Whitehouse, David (2015) Mobile Library. Picador. Twelve-year-old Bobby Nusku ekes out a brutal existence with his father, as he archives the life of his long-gone mother. When he befriends Rosa and her mother Val, he finds solace. They escape town in a redundant mobile library and begin an adventure equal to the books that surround them. This dark and original tragicomic road trip is a touching exploration of the diverse makeup of a modern family and the stories that can shape them. Wonderfully engaging tale. Rating: 8.5/10.
Tyler, Anne (2015) A Spool of Blue Thread. Chatto & Windus. On a “beautiful, breezy, yellow-and-green afternoon” in 1959 Abby fell in love with Red Whitshank. So begins the domestic history of a family and a beloved family home. When Red starts going deaf and then has a heart attack and Abby’s brain starts to “jump the track”, the family converges to take over their care. From the veranda the book spools through the three generations of Whitshank family life, chronicling the myths, shared stories and long-held secrets. Tyler expounds on the mixed blessings of togetherness and ordinariness, where happiness is most always elusive. Warmhearted and poignant. Loved it! Rating: 9.5/10.
Haynes, Natalie (2014). The Amber Fury. Corvus. After Alex Morris loses her fiancé in violent circumstances she moves to Edinburgh, with her grief, to take a job as a teacher of troubled and difficult children at the Rankeillor Pupil Referral Unit. It is with her fourth year class of five intimidating teenagers that she builds a rapport, in her teaching of the Greek tragedies. They become enthralled with the tales of cruel fate and bloody revenge, and she begins to worry that they are taking the lessons to heart only to find herself at the centre of a whole new tragedy. A dark psychological mystery, about compassion and obsession. Gripping. Rating: 9/10.

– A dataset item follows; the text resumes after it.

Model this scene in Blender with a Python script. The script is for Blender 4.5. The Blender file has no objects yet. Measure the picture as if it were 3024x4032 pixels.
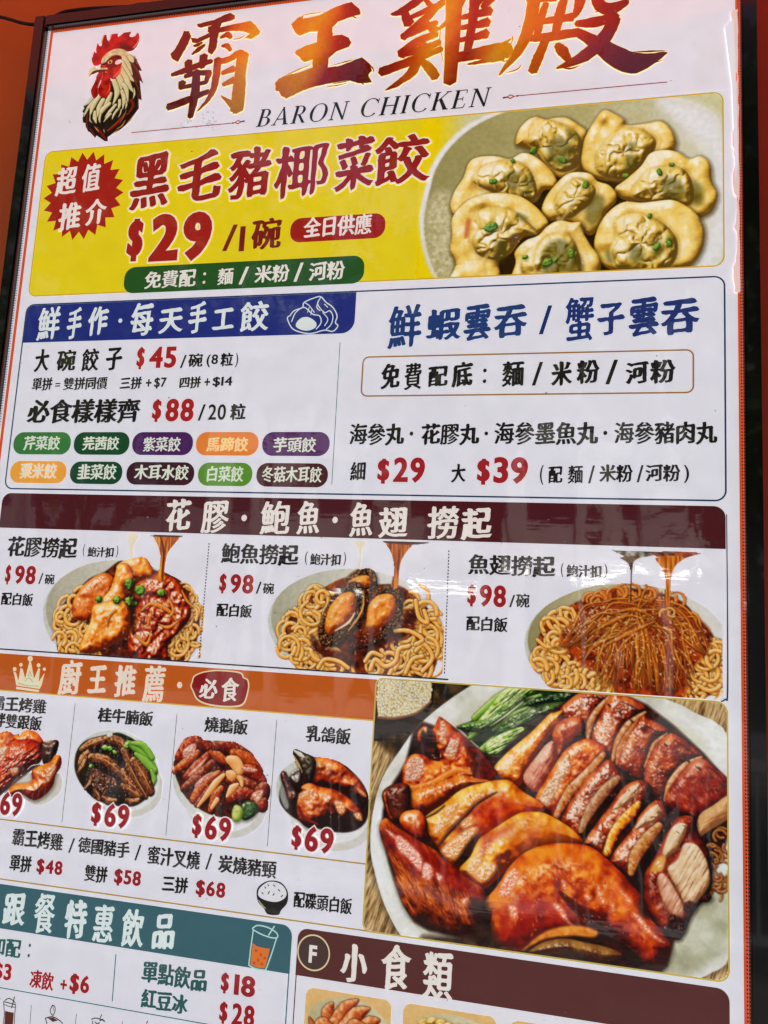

Nicholson, Virginia (2015) Perfect Wives in Ideal Homes: The story of women in the 1950s. Viking. Virginia Nicholson reconstructs 1950s Britain through the lives of women who lived it. Here are our mothers and grandmothers whose shoes matched their handbags, who were filling in time waiting for marriage, who scrubbed their back door steps, and whose most rampant desire was for a fridge, washer and television set. We meet working girls, students, and housewives who were breaking the bonds of a prescribed life, with a sense of optimism. A social history, with a personal face, with women sharing the most intimate details of their lives. Déjà vu. Rating: 9/10.